[EXERCISE] Seek out every line containing the word "scene", and copy each.

[DATA PROVIDED]
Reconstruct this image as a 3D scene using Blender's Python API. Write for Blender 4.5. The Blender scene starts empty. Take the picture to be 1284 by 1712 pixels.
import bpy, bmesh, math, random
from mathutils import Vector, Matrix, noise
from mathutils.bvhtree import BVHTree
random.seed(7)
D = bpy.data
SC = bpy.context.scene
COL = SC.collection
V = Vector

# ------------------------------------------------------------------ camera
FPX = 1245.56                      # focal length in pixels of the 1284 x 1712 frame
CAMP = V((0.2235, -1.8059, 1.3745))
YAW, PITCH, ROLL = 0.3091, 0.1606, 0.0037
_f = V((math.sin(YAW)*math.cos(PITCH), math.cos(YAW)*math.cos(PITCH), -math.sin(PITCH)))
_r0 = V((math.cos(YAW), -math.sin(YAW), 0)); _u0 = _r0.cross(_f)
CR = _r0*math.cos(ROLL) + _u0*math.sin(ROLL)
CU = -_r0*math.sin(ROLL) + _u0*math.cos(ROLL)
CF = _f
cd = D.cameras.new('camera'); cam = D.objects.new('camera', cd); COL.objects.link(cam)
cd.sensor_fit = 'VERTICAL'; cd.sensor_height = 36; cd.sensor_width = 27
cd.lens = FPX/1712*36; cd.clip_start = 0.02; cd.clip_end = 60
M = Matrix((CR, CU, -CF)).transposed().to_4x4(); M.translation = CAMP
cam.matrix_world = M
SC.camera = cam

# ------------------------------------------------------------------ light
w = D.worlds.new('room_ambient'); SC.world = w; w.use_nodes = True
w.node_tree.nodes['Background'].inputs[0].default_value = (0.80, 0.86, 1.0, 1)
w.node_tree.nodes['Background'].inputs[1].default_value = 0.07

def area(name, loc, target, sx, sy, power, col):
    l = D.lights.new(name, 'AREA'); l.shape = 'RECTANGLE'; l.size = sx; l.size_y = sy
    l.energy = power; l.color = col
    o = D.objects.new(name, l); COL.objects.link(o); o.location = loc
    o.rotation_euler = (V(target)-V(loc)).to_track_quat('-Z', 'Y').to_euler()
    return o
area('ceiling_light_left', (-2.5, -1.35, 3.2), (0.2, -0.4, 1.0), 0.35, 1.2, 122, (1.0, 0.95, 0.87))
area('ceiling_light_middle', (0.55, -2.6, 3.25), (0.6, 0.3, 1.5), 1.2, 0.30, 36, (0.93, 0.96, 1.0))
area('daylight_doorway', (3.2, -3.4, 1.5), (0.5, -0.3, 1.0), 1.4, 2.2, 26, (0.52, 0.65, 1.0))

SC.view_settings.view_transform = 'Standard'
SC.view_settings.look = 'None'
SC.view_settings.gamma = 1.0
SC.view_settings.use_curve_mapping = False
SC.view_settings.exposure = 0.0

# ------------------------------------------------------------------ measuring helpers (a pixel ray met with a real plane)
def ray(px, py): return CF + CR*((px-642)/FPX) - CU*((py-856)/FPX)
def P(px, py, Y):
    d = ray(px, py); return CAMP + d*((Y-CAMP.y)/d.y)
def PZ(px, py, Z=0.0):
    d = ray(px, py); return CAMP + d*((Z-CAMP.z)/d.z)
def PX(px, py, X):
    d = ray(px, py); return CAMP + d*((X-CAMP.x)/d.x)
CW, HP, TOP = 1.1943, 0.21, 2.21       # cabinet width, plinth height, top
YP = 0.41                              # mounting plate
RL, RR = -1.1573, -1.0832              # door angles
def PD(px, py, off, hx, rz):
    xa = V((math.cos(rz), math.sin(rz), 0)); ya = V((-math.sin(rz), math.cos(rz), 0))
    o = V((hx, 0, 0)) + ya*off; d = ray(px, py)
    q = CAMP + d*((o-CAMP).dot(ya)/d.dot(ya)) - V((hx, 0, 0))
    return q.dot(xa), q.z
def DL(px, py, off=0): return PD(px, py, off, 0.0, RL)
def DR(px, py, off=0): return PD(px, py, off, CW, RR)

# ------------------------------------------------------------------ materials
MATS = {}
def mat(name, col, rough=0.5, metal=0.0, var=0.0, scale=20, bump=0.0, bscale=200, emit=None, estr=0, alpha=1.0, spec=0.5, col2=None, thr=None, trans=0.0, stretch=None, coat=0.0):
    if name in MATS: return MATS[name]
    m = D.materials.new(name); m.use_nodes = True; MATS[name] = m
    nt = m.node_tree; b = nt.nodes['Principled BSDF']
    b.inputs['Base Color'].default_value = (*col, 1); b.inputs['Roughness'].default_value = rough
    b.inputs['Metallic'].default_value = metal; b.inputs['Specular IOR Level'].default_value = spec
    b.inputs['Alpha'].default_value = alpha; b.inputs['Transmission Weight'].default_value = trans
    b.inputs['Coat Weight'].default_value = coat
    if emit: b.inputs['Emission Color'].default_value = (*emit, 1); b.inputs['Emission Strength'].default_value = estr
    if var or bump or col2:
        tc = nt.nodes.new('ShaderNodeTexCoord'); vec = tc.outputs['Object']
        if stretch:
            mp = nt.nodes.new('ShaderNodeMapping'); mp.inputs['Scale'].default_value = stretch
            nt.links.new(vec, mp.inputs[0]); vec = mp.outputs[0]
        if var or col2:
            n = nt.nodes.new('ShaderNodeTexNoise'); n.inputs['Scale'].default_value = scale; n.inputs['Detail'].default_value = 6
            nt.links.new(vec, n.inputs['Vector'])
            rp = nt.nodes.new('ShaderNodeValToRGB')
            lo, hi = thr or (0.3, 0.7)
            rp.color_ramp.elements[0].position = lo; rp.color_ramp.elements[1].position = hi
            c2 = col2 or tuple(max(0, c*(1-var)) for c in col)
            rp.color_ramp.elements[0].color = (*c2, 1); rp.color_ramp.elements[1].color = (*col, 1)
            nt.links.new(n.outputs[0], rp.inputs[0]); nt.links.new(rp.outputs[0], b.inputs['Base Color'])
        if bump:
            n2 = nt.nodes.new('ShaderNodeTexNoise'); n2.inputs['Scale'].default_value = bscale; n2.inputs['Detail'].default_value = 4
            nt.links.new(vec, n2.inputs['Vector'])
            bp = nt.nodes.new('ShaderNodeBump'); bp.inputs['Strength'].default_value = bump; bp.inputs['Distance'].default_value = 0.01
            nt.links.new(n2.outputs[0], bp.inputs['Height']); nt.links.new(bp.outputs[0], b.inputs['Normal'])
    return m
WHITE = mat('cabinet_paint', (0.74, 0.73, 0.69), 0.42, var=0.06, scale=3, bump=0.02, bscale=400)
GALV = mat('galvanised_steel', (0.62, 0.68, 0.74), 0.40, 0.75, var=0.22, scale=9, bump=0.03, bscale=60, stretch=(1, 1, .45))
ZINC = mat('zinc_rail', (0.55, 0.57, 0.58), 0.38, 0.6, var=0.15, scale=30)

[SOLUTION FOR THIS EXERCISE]
Reconstruct this image as a 3D scene using Blender's Python API. Write for Blender 4.5. The Blender scene starts empty. Take the picture to be 1284 by 1712 pixels.
SC = bpy.context.scene